REGIONAL— A coalition of Minnesota business owners and environmental groups has filed a new legal challenge to the Trump administration’s decision to reinstate two federal mineral leases critical to the proposed Twin Metals copper-nickel mine near Ely.

It’s the second legal challenge mounted by the same group of plaintiffs against the 2018 decision by the Trump administration to reinstate mineral leases that had been cancelled in waning days of the Obama administration.

“Nothing about the Twin Metals lease renewal process has been normal,” said Tom Landwehr, former Minnesota DNR Commissioner, who now serves as the executive director of the Campaign to Save the Boundary Waters. “And the environmental review of the lease renewal is no exception.”

According to Landwehr, “the federal agencies conducted the most superficial of reviews and, by their own admission, did not even consider the impacts of mining in renewing the leases. Such shoddy analyses on a proposal as devastating as allowing sulfide-ore copper mining on the edge of the Boundary Waters is unconscionable.”

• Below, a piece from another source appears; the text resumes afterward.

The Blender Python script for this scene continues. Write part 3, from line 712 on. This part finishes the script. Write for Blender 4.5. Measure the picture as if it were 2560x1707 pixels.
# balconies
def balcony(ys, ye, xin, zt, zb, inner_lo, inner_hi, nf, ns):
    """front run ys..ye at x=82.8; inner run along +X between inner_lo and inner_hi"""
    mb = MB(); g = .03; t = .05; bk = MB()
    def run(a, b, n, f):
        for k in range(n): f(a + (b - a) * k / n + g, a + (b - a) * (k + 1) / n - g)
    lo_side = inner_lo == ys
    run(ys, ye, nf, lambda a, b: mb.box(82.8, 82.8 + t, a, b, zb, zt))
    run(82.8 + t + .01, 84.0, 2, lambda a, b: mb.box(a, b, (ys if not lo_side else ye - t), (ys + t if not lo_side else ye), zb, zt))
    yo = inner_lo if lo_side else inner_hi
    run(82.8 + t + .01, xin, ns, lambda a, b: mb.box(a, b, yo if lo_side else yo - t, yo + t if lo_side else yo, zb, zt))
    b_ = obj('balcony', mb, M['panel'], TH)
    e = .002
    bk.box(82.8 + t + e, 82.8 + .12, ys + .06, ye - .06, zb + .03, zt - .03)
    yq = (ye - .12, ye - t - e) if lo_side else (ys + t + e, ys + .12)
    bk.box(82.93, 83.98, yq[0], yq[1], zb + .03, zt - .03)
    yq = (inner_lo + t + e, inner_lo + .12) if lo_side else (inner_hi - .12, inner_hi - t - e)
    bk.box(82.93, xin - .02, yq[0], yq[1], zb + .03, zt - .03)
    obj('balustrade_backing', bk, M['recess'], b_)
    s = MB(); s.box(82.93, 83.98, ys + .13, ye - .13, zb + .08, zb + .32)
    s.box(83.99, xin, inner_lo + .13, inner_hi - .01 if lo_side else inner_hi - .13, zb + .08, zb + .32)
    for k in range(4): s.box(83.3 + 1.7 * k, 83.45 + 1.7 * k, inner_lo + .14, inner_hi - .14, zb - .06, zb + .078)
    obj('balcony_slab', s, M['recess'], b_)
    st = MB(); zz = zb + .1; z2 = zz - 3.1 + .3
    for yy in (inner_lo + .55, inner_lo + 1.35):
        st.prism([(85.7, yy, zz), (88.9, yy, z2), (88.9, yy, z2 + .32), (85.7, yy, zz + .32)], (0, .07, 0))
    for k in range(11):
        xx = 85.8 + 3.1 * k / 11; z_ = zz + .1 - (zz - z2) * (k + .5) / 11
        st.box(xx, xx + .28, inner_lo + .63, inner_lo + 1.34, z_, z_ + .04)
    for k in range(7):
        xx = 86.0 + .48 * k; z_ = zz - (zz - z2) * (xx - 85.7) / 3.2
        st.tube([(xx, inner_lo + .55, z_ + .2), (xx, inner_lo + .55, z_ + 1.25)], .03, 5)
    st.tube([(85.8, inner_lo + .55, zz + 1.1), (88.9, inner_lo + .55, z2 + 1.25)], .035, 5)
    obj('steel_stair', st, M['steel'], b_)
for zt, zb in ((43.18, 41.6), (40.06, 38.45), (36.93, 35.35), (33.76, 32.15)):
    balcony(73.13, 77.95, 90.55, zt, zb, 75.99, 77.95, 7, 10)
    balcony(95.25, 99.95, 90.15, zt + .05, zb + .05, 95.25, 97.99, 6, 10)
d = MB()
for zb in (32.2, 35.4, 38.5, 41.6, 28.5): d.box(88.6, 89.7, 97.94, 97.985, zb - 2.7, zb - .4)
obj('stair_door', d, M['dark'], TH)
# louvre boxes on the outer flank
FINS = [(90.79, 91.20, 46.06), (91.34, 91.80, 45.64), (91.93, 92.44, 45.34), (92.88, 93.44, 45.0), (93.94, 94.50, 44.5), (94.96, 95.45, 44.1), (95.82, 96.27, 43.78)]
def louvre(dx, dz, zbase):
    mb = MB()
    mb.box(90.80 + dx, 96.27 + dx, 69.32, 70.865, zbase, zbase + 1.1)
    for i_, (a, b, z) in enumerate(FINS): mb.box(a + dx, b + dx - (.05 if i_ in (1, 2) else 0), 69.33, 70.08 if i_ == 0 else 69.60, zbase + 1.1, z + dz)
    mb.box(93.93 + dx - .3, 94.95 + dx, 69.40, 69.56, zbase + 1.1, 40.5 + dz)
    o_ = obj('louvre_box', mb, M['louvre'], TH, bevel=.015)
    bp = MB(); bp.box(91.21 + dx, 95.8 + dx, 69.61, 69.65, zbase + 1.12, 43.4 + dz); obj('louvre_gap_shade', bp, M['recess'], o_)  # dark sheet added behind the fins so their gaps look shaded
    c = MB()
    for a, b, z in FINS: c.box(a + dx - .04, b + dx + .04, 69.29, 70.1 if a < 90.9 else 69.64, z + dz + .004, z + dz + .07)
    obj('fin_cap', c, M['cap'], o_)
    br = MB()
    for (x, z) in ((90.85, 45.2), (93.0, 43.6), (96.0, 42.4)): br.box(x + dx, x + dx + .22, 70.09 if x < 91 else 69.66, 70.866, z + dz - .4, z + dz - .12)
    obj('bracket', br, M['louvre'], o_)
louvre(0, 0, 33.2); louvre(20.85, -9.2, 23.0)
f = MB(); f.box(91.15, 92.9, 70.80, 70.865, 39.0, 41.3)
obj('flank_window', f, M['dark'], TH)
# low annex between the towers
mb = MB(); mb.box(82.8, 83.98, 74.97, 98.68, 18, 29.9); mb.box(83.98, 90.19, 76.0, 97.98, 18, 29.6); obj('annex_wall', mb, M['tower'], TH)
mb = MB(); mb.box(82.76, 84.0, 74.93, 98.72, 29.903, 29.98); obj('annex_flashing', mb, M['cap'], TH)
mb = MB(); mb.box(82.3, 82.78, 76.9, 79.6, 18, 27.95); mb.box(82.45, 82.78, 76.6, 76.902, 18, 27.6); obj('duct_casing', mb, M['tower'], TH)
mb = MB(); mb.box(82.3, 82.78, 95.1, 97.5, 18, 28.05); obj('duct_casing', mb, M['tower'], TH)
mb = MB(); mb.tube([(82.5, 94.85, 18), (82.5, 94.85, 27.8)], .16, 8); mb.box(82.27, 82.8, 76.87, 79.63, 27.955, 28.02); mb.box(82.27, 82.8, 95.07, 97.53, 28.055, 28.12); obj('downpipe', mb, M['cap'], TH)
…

The four-count lawsuit specifically alleges that the U.S. Forest Service acted in an “arbitrary and capricious” manner when it failed to insist on changes to the new leases issued by the Bureau of Land Management, or BLM, to address environmental concerns about the proposed mine that the Forest Service had documented in a 2016 report.

“The Forest Service did not withdraw its December 14, 2016 findings that developing a mine would pose ‘unacceptable . . . inherent potential risk,’” argue the plaintiffs. “Nonetheless, the Forest Service included no stipulations to the leases to prevent those risks and even worked with the [BLM] to add stipulations that would limit the Forest Service’s ability to withhold consent...”

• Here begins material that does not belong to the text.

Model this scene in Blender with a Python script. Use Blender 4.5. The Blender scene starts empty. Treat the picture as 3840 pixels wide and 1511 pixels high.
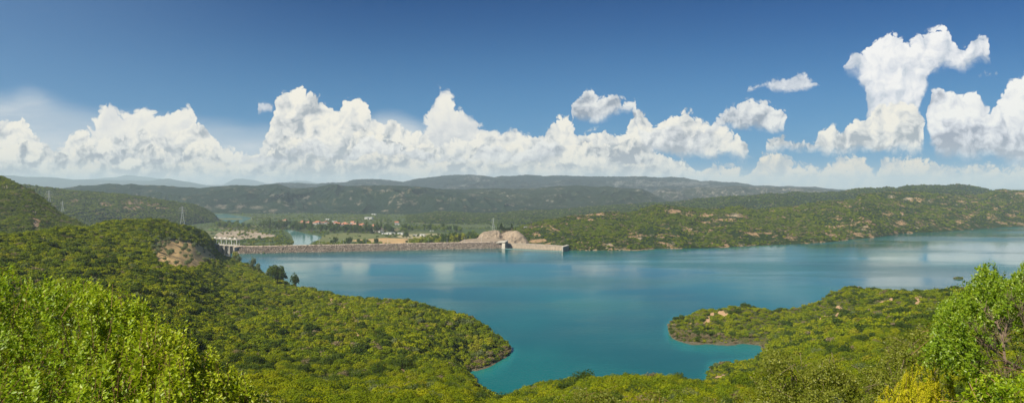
import bpy, bmesh, math, random
import numpy as np
from mathutils import Vector, Matrix

random.seed(7)
RNG = np.random.RandomState(11)
C = bpy.context.scene.collection
# ------------------------------------------------------------------ survey frame
# The survey sheet of the place: sheet x runs along the horizon, sheet y is 468 at eye level.
H = 90.0            # eye height above the lake
FOC = 600.0
K = 1.0 / 2.5156
LAKE_Z = 0.0
VALLEY_Z = -25.0

def sx(x):                       # slope x/Y of a survey column
    return (np.asarray(x, float) * K - 512.0) / FOC
def zy(D, y):                    # height of the sight line y at distance D
    return H - (np.asarray(y, float) - 468.0) * K / FOC * np.asarray(D, float)
def at(x, D, z=None, y=None):
    zz = z if z is not None else float(zy(D, y))
    return Vector((float(sx(x)) * D, D, zz))

# ------------------------------------------------------------------ numpy noise
_T = np.random.RandomState(5).rand(256, 256)
def vnoise(x, y, seed=0):
    x = np.asarray(x, float) + seed * 17.31; y = np.asarray(y, float) + seed * 9.77
    xi = np.floor(x).astype(int); yi = np.floor(y).astype(int)
    fx = x - xi; fy = y - yi
    fx = fx * fx * fx * (fx * (fx * 6 - 15) + 10); fy = fy * fy * fy * (fy * (fy * 6 - 15) + 10)
    a = _T[xi & 255, yi & 255]; b = _T[(xi + 1) & 255, yi & 255]
    c = _T[xi & 255, (yi + 1) & 255]; d = _T[(xi + 1) & 255, (yi + 1) & 255]
    return (a * (1 - fx) + b * fx) * (1 - fy) + (c * (1 - fx) + d * fx) * fy
def fbm(x, y, octv=4, seed=0, gain=0.5):
    s = 0; a = 1; t = 0
    for i in range(octv):
        s = s + a * (vnoise(x * 2.03 ** i, y * 2.03 ** i, seed + i * 3) * 2 - 1); t += a; a *= gain
    return s / t
def ridged(x, y, octv=4, seed=0):
    s = 0; a = 1; t = 0
    for i in range(octv):
        s = s + a * (1 - np.abs(vnoise(x * 2.03 ** i, y * 2.03 ** i, seed + i * 5) * 2 - 1)); t += a; a *= 0.5
    return s / t
def sstep(a, b, x):
    t = np.clip((np.asarray(x, float) - a) / (b - a), 0, 1)
    return t * t * (3 - 2 * t)

# ------------------------------------------------------------------ mesh helpers
def mesh_np(name, verts, quads=None, tris=None, mat=None, smooth=False, parent=None):
    me = bpy.data.meshes.new(name)
    verts = np.asarray(verts, np.float32)
    me.vertices.add(len(verts)); me.vertices.foreach_set('co', verts.ravel())
    loops = []; starts = []; n = 0
    tot = []
    if quads is not None and len(quads):
        q = np.asarray(quads, np.int32); loops.append(q.ravel()); starts.append(n + np.arange(len(q)) * 4); tot.append(np.full(len(q), 4)); n += q.size
    if tris is not None and len(tris):
        q = np.asarray(tris, np.int32); loops.append(q.ravel()); starts.append(n + np.arange(len(q)) * 3); tot.append(np.full(len(q), 3)); n += q.size
    loops = np.concatenate(loops); starts = np.concatenate(starts); tot = np.concatenate(tot)
    me.loops.add(len(loops)); me.loops.foreach_set('vertex_index', loops.astype(np.int32))
    me.polygons.add(len(starts)); me.polygons.foreach_set('loop_start', starts.astype(np.int32))
    me.polygons.foreach_set('loop_total', tot.astype(np.int32))
    if smooth: me.polygons.foreach_set('use_smooth', np.ones(len(starts), bool))
    me.update(calc_edges=True)
    if mat: me.materials.append(mat)
    o = bpy.data.objects.new(name, me)
    C.objects.link(o)
    if parent: o.parent = parent
    return o
def add_attr(o, name, vals):
    a = o.data.attributes.new(name, 'FLOAT', 'POINT'); a.data.foreach_set('value', np.asarray(vals, np.float32).ravel())
def grid_quads(nr, nc):
    i = np.arange(nr - 1)[:, None]; j = np.arange(nc - 1)[None, :]
    a = i * nc + j
    return np.stack([a, a + 1, a + nc + 1, a + nc], -1).reshape(-1, 4)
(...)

Plaintiffs argue that the Forest Service’s action “directly contradicts its previous position,” and violates federal law that requires Forest Service consent for any mineral development in the Superior National Forest. “The Forest Service has offered no justification for its policy reversal, which ‘rests upon factual findings that contradict those which underlay its prior policy,’” conclude the plaintiffs.

The suit also alleges that the BLM violated the National Environmental Policy Act, or NEPA, by failing to prepare an environmental impact statement prior to renewing the Twin Metals mineral leases in an open-ended way that does not retain the agency’s ability to restrict mine development on the affected lands.  “The EA did not evaluate the impacts of the associated proposed mine, nor did it meaningfully consider lease stipulations that would have mitigated the impacts of the mine,” argue the plaintiffs in their brief. “By failing to prepare an EIS, which would have taken a hard look at the environmental impacts of a mine on the doorstep of the pristine Boundary Waters, in the context of a decision that could prevent or reduce that impact, the Bureau violated NEPA.”

In addition, the plaintiffs argue that the BLM violated NEPA by failing to consider the cumulative impacts associated with a mine on the edge of the Boundary Waters as part of the more limited environmental analysis, or EA, that the BLM actually completed on the lease renewal.

Finally, the plaintiffs contend that the BLM failed to consider alternatives to the proposed mine leases and mine, as required by NEPA. “This alternatives analysis is the ‘heart’ of NEPA review,” wrote the plaintiffs in their brief. “Consideration of reasonable alternatives is necessary to ensure that the agency has taken into account all possible approaches to, and potential environmental impacts of, a particular project. These alternatives must include a ‘no-action’ alternative.”

The new court action, filed Wednesday, comes as the coalition prepares to appeal a federal district court ruling last month that found in favor of the administration and Twin Metals on a separate legal argument over whether the Trump administration acted legally when it reinstated leases that had already been denied by the previous administration. A federal judge appointed by President Trump had rejected that argument and that case is now headed to the D.C. Circuit Court of Appeals.

Under review

The proposed Twin Metals mine plan, which the company submitted to regulators last December, is currently in the early stages of environmental review. The federal review is being overseen by the U.S. Forest Service, while the Minnesota DNR is conducting its own separate review of the mine plan. There is no timeline for when such a review might be completed, yet the refusal of the Trump administration to share relevant data with the DNR could well slow the state’s review efforts.

Critics see special interests at work

Environmental critics of the administration’s actions have called the Twin Metals lease renewal a “give-away” to a foreign billionaire, Andronico Luksic, who controls the Chilean copper giant Antofagasta, which owns the Twin Metals project. Luksic purchased a Washington D.C. mansion shortly after Trump’s election, which he then rented to Ivanka Trump and Jared Kushner.

“This is just one in a series of handouts to a Chilean mining company seeking to profit off the destruction of one of America’s most treasured landscapes,” said Landwehr. “We simply can’t and won’t let this go unchallenged.”

The Timberjay contacted Twin Metals for a comment for this story. The company did not immediately respond. Any comment will be added when it becomes available.